National Enforcement Action Plan launches to bolster police enforcement of child helmet use

10:45 | 05/04/2015 Economy- Society

(VEN) - April 2, 2015, C67 traffic police and National Traffic Safety Committee (NTSC) launched the National Enforcement Action Plan for child helmet use. An “enhanced police enforcement” week scheduled from April 6 to 10, 2015 is a major component of the plan.

The National Enforcement Action Plan is a part of the larger National Child Helmet Action Plan, which aims to significantly increase child helmet-wearing rates and is an important step towards improved motorcycle passenger safety within Vietnam. As part of the “enhanced police enforcement” week, police and public security forces will patrol schools for compliance with the child helmet law. From April 6th-9th, motorcycle drivers whose children are not wearing helmets will be stopped and given a ‘reminder’ and all violation cases will be reported to the schools to take further action.

These ‘reminders’ will shift to traffic penalty fines on April 10th, 2015. Police will then begin strict enforcement for violators who do not put helmets on child passengers.

“Parents should not view this as ‘punishment’ by the police, but rather as enforcement of the law in order to protect and save young lives. Enhanced child helmet enforcement is a powerful and effective response to the UN Global Road Safety Week and will lead to safer child passengers on the roads,” said Mr. Greig Craft, President of AIP Foundation.

The National Enforcement Action Plan will be applied and implemented in provinces across Vietnam and will connect all relevant agencies, including district-, commune-, and village-level enforcement with the ability to enhance police monitoring together.

“Our priority is the safety of children,” said Mr. Do Thanh Binh, C67 Deputy Director, “and we will take action to ensure that they are protected. The objective of child helmet enforcement is to fulfil our duty to keep all children safe.”

“Enforcers will also be collecting data as they patrol schools. It is important for us to know which schools have low child helmet use so that further action and follow-ups can take place. This also helps us to learn which methods of child helmet monitoring are most effective,” explained Dr. Khuat Viet Hung, Deputy Chairman of the NTSC.

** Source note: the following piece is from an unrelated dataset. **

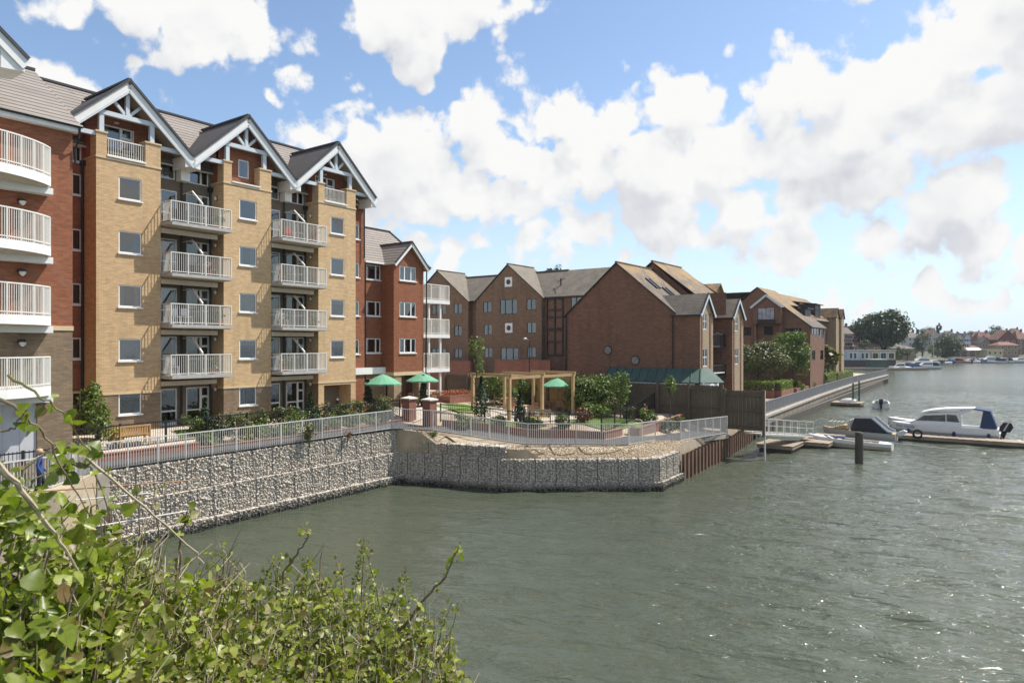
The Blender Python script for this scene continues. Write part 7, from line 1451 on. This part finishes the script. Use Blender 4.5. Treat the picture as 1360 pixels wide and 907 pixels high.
M['bluec'] = m_paint('blue_canvas', (.05, .11, .28), .6); M['redc'] = m_paint('red_paint', (.3, .06, .04), .5)
for lb, x, Y, L, rz, hm, cab, can, fly in FB: fboat(lb, x, Y, L, rz, hm, bool(cab), can, None, bool(fly))
for x, Y, z in ((1240, 300, 15), (1288, 352, 13.5), (1356, 352, 12)): p = D(x, 470, Y); m = MB(); m.tube([(0, 0, 0), (0, 0, z)], .1, 5); wthing(m, 'flagpole', 'galv', 'thin pale pole on the far shore ' + {1240: 'beside the motor yacht', 1288: 'beside the white canopy roof', 1356: 'at the right edge'}[x], 'pole', (p[0], p[1], 1), 0, 'poles on the far shore')
for i in range(5): m = MB(); x0 = 1183 + i * 0; 
m = MB(); m.box(108, 140, 233.5, 236, .1, .9); m.box(150, 165, 282, 285, .1, .8); tag(m.build('marina_pontoon', 'deck'), 'low timber pontoons between the far moored boats', 'pontoon')
# ================================================================ plants on the near bank
def top_y(x):
    P_ = [(-250, 580), (0, 625), (40, 640), (75, 650), (110, 655), (135, 700), (170, 722), (240, 772), (300, 752), (360, 775), (430, 758), (500, 785), (560, 812), (605, 858), (632, 925), (680, 1050)]
    for (a, ya), (b, yb) in zip(P_, P_[1:]):
        if a <= x <= b: return ya + (yb - ya) * (x - a) / (b - a)
    return 1100
def top_Y(x): return 2.5 + max(0, min(1, (x - 60) / 380)) * 2.3
def bank_pt(x, k, back=0.):
    """k = 0 at the crest, 1 at the foot of the picture"""
    yt = top_y(x); Y = top_Y(x) * (1 - .34 * k) + back; return D(x, yt + (1010 - yt) * k if yt < 1000 else yt + 40 * k, Y)
# bank: soil mound under the plants
m = MB(); xs = [-250 + 50 * i for i in range(19)]; rows = [('far', -1.2), ('far2', 1.), 0, .15, .3, .5, .75, 1., ('low', 0)]
vs = []
for x in xs:
    for r_ in rows:
        if isinstance(r_, tuple):
            q = bank_pt(x, 0, .8)
            if r_[0] == 'far': vs.append((q[0] - .5, q[1] + 3.5, -1.0))
            elif r_[0] == 'far2': vs.append((q[0], q[1] + .55, q[2] - 1.3))
            else: q = bank_pt(x, 1, .3); vs.append((q[0] * .8, q[1] - 1.2, q[2] - 1.2))
        else: q = bank_pt(x, r_, .45); vs.append((q[0], q[1], q[2] - .42))
n = len(rows); m.add(vs, [(i * n + j, (i + 1) * n + j, (i + 1) * n + j + 1, i * n + j + 1) for i in range(len(xs) - 1) for j in range(n - 1)])
M['bankm'] = m_paint('bank_earth', (.03, .035, .015), .95, .4, 8.); tag(m.build('bank', 'bankm'), 'dark overgrown earth bank in the foreground', 'bank', kind='structure')
def front_plants(name, label, x0, x1, n, size, leaf, shape, part, depth, lo=0., hi=1., fuzz=.10, stems=60):
    r = wroot(name, label, 'plant', bank_pt((x0 + x1) / 2, .5)); o = np.array(r.location); P = []
    cl = [(rng.uniform(x0, x1), rng.uniform(lo, hi) ** 1.1, rng.uniform(-.10, .07)) for _ in range(int(n / 40))]
    for i in range(n):
        ch = -.06
        if i % 4: c = cl[rng.integers(len(cl))]; x, k, ch = c[0] + rng.normal() * 15, c[1] + rng.normal() * .045, c[2]
        else: x, k = rng.uniform(x0, x1), rng.uniform(lo, hi)
        k = min(max(k, -.02), 1.05); q = np.array(bank_pt(min(max(x, x0 - 20), x1 + 20), max(0, k), rng.uniform(0, depth)))
        q[2] += abs(rng.normal()) * fuzz * .7 + ch - .06 - rng.uniform(0, .06); P.append(q - o)
    P = np.array(P); N = np.tile((.35, -.45, .75), (len(P), 1)); sz = (.35 + 1.25 * rng.uniform(0, 1, len(P)) ** 1.4) * size
    ks = len(shape)
    if ks > 2: sz[2::ks] *= .6
    for si, shp in enumerate(shape): inst(part, leaf_mesh(part, P[si::ks], N[si::ks], sz[si::ks], LEAF[leaf], shp, .8, shp != 'diamond'), r)
    m = MB(); R0_ = Vector(r.location)
    for i in range(stems):
        x, k = rnd.uniform(x0, x1), rnd.uniform(.02, .8); p = bank_pt(x, k, .35) - R0_; d = Vector((rnd.gauss(.15, .3), rnd.gauss(.1, .3), rnd.uniform(.3, .9))); L = rnd.uniform(.15, .5); m.tube([p + Vector((0, 0, -.3)), p + d * L * .4, p + d * L * .8 + Vector((rnd.gauss(0, .06), rnd.gauss(0, .06), 0))], [.0045, .0035, .0015], 5, rnd.choice((0, 1, 1, 2)))
    m.build('stems', ['twig', 'reed', 'gstem'], r); return r
front_plants('climbing_shrub', 'tangled climbing shrub with large heart shaped green leaves at the lower left', -160, 190, 4600, .05, 'ivy', ('ivy', 'oval'), 'leaves', .5, fuzz=.05, stems=110)
front_plants('bramble_thicket', 'low bramble thicket with small yellow green leaves at the bottom centre', 140, 628, 13000, .042, 'bramble', ('oval', 'ivy', 'diamond'), 'leaves', .55, fuzz=.09, stems=420)
def sprig(name, label, pts, r0, mat, leaf, nl, ls, along=(.3, 1.), side=(), shape='ivy', sp=.02):
    P = [D(*q) for q in pts]; r = wroot(name, label, 'plant', P[0], 0, 'stems reaching out of the bank plants'); m = MB(); Q = []
    for a, b in zip(P, P[1:]):
        for k in range(5): Q.append(a.lerp(b, k / 5) + Vector((rnd.gauss(0, .004), 0, rnd.gauss(0, .004))))
    Q.append(P[-1]); Q = [q - P[0] for q in Q]; m.tube(Q, [r0 * (1 - .75 * i / len(Q)) for i in range(len(Q))], 6); m.build('stem', mat, r)
    if nl:
        idx = rng.uniform(along[0], along[1], nl) * (len(Q) - 1); A = np.array([tuple(Q[int(i)].lerp(Q[min(int(i) + 1, len(Q) - 1)], i - int(i))) for i in idx]) + rng.normal(size=(nl, 3)) * sp
        inst('leaves', leaf_mesh('leaves', A, np.tile((.3, -.5, .6), (nl, 1)), rng.uniform(.5, 1.25, nl) * ls, LEAF[leaf], shape, .8, True), r)
sprig('climber_shoot', 'long arching climber stem with large leaves at the left edge', [(-20, 520, 2.2), (28, 545, 2.2), (62, 580, 2.25), (85, 630, 2.3), (130, 700, 2.5)], .006, 'twig', 'ivy', 9, .045, (.25, .75))
sprig('climber_shoot', 'leafy climber stem crossing in front of the bowed balcony', [(10, 500, 2.3), (55, 525, 2.3), (80, 545, 2.35), (110, 590, 2.4), (128, 612, 2.45)], .005, 'gstem', 'ivy', 15, .042, (.3, 1.)); sprig('climber_shoot', 'looping climber stem with one leaf at the left edge', [(-5, 575, 2.2), (20, 568, 2.2), (32, 552, 2.2), (36, 545, 2.2)], .004, 'twig', 'ivy', 3, .055, (0, .3))
sprig('climber_shoot', 'thick knotted climber stem running down into the heart shaped leaves', [(-10, 612, 2.0), (30, 650, 2.1), (70, 710, 2.2), (105, 760, 2.3)], .011, 'reed', 'ivy', 16, .05, (0, 1.), sp=.022); sprig('climber_shoot', 'leafy climber branch spreading over the end of the railing', [(60, 640, 2.4), (90, 615, 2.4), (125, 625, 2.45), (150, 690, 2.5)], .006, 'twig', 'ivy', 26, .045, (.15, 1.), sp=.022)
sprig('dry_stick', 'straight pale dry stick leaning over the near water', [(112, 606, 3.0), (190, 672, 3.2), (262, 735, 3.4), (270, 752, 3.4)], .0075, 'reed', 'ivy', 0, .05); sprig('twig', 'upright dark leafy stem in front of the gabion wall', [(232, 830, 3.9), (240, 760, 3.8), (238, 720, 3.8), (250, 680, 3.8), (249, 672, 3.8)], .010, 'twig', 'bramble', 12, .05, (.55, .9)); sprig('twig', 'thin twig crossing the gabion wall', [(222, 800, 4), (206, 680, 3.9), (205, 640, 3.9)], .005, 'twig', 'bramble', 4, .04); sprig('twig', 'thin bare twig left of the upright dark stem', [(180, 800, 3.6), (186, 700, 3.5), (180, 640, 3.5)], .005, 'twig', 'bramble', 5, .045, (.6, 1))
sprig('bramble_shoot', 'curled bramble stem arching over the water', [(375, 810, 4.7), (376, 760, 4.7), (395, 735, 4.7), (410, 712, 4.7), (408, 705, 4.7), (400, 697, 4.7)], .010, 'twig', 'bramble', 8, .05, (.3, 1.)); sprig('bramble_shoot', 'long bramble stem reaching up to the right over the water', [(530, 840, 4.8), (560, 800, 4.8), (592, 765, 4.8), (605, 735, 4.8), (612, 718, 4.8)], .012, 'twig', 'bramble', 22, .05, (.1, .8))
for i, (x, y0, y1, dx, lb) in enumerate([(330, 790, 720, -40, 'first'), (365, 790, 735, 8, 'second'), (300, 800, 725, -25, 'third'), (470, 800, 735, 10, 'fourth'), (480, 800, 712, 4, 'fifth'), (505, 810, 722, -22, 'sixth'), (460, 800, 745, -12, 'seventh'), (592, 900, 800, 16, 'eighth'), (580, 860, 795, 22, 'ninth'), (425, 790, 742, -18, 'tenth'), (400, 790, 738, 10, 'eleventh'), (345, 790, 742, 20, 'twelfth'), (545, 830, 760, -14, 'thirteenth'), (515, 815, 765, 24, 'fourteenth')]):
    sprig('grass_shoot', 'thin budding stem above the bramble thicket, %s of the row' % lb, [(x, y0, 4.7), (x + dx * .4, (y0 + y1) / 2, 4.7), (x + dx, y1, 4.7)], .0055, ('reed', 'twig', 'gstem')[i % 3], 'bramble', 34, .03, (.3, 1.), shape='diamond', sp=.02)
# ================================================================ person walking on the path behind the leaves
def person(label, p, rz):
    r = wroot('person', label, 'person', p, rz); J = {'pel': (0, 0, .93), 'sp': (0, .01, 1.15), 'ch': (0, .0, 1.35), 'nk': (0, .0, 1.48), 'hd': (0, -.03, 1.6), 'hl': (.1, 0, .88), 'kl': (.11, -.12, .5), 'al': (.11, .02, .09), 'tl': (.12, -.13, .04), 'hr': (-.1, 0, .88), 'kr': (-.11, .02, .5), 'ar': (-.11, .22, .12), 'tr': (-.12, .1, .04), 'sl': (.18, 0, 1.42), 'el': (.25, .05, 1.14), 'wl': (.24, -.12, .95), 'fl': (.23, -.17, .87), 'sr': (-.18, 0, 1.42), 'er': (-.25, .06, 1.15), 'wr': (-.25, -.05, .93), 'fr': (-.25, -.08, .85)}
    E_ = [('pel', 'sp'), ('sp', 'ch'), ('ch', 'nk'), ('nk', 'hd'), ('pel', 'hl'), ('hl', 'kl'), ('kl', 'al'), ('al', 'tl'), ('pel', 'hr'), ('hr', 'kr'), ('kr', 'ar'), ('ar', 'tr'), ('ch', 'sl'), ('sl', 'el'), ('el', 'wl'), ('wl', 'fl'), ('ch', 'sr'), ('sr', 'er'), ('er', 'wr'), ('wr', 'fr')]
    rad = {'pel': .145, 'sp': .135, 'ch': .15, 'nk': .055, 'hd': .095, 'hl': .1, 'kl': .065, 'al': .042, 'tl': .038, 'hr': .1, 'kr': .065, 'ar': .042, 'tr': .038, 'sl': .07, 'el': .05, 'wl': .035, 'fl': .03, 'sr': .07, 'er': .05, 'wr': .035, 'fr': .03}
    ks = list(J); me = bpy.data.meshes.new('body'); me.from_pydata([J[k] for k in ks], [(ks.index(a), ks.index(b)) for a, b in E_], []); o = inst('body', me, r)
    sk_ = o.modifiers.new('Skin', 'SKIN'); 
    for i, k in enumerate(ks): me.skin_vertices[0].data[i].radius = (rad[k], rad[k] * (.75 if k in ('pel', 'sp', 'ch') else 1)); me.skin_vertices[0].data[i].use_root = (k == 'pel')
    o.modifiers.new('Sub', 'SUBSURF').levels = 2; o.modifiers['Sub'].render_levels = 2
    t = NT('walker_clothes'); sx = t.n('ShaderNodeSeparateXYZ'); t.l(t.obj(), sx.inputs[0]); c = t.mix(t.math('GREATER_THAN', sx.outputs[2], .9), (.03, .03, .035), (.04, .07, .2)); c = t.mix(t.math('GREATER_THAN', sx.outputs[2], 1.46), c, (.5, .32, .24)); t.bsdf(c, .8); me.materials.append(t.m)
    m = MB(); m.lathe([(.03, 1.715), (.085, 1.69), (.112, 1.63), (.105, 1.57), (.08, 1.53)], 12, (0, .012, 0)); M['hair'] = m_paint('fair_hair', (.45, .33, .2), .6, .3, 30.); m.build('hair', 'hair', r, smooth=True)
    m = MB(); m.lathe([(.012, -.012), (.016, 0), (.008, .014)], 6, (0, -.128, 1.595)); [m.lathe([(.006, -.006), (.009, 0), (.006, .006)], 6, (x, -.118, 1.62)) for x in (-.035, .035)]; m.build('face', 'hair', r)
q = D(53, 600, 23.5); person('fair haired person in a dark blue jacket walking along the path at the left', (q[0], q[1], hland(*SV(q)[:2]) + .06), R(120))
# thin summer haze in the air over the harbour
m = MB(); m.box(-420, 1800, -70, 1500, -2.5, 45); hz_ = m.build('haze', 'white'); hz_['kind'] = 'stuff'; hz_['label'] = 'thin pale haze over the harbour'
hm = bpy.data.materials.new('haze_air'); hm.use_nodes = True; ht = hm.node_tree; ht.nodes.clear(); ho = ht.nodes.new('ShaderNodeOutputMaterial'); hv = ht.nodes.new('ShaderNodeVolumePrincipled')
hv.inputs['Color'].default_value = (.82, .89, 1, 1); hv.inputs['Density'].default_value = .00014; ht.links.new(hv.outputs[0], ho.inputs['Volume']); hz_.data.materials.clear(); hz_.data.materials.append(hm)
sc.cycles.volume_bounces = 0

Students at a helmet donation ceremony in Dong Nai Province organized by AIP Foundation


The National Child Helmet Action Plan is coordinated by the NTSC and its department members, including MoET, Ministry of Information and Communications, Ministry of Public Security, and supported by the AIP Foundation, the Global Road Safety Partnership (GRSP), World Health Organization (WHO), The United Nations Children's Fund (UNICEF), The UPS Foundation, FIA Foundation, the Swedish Embassy and the US Embassy.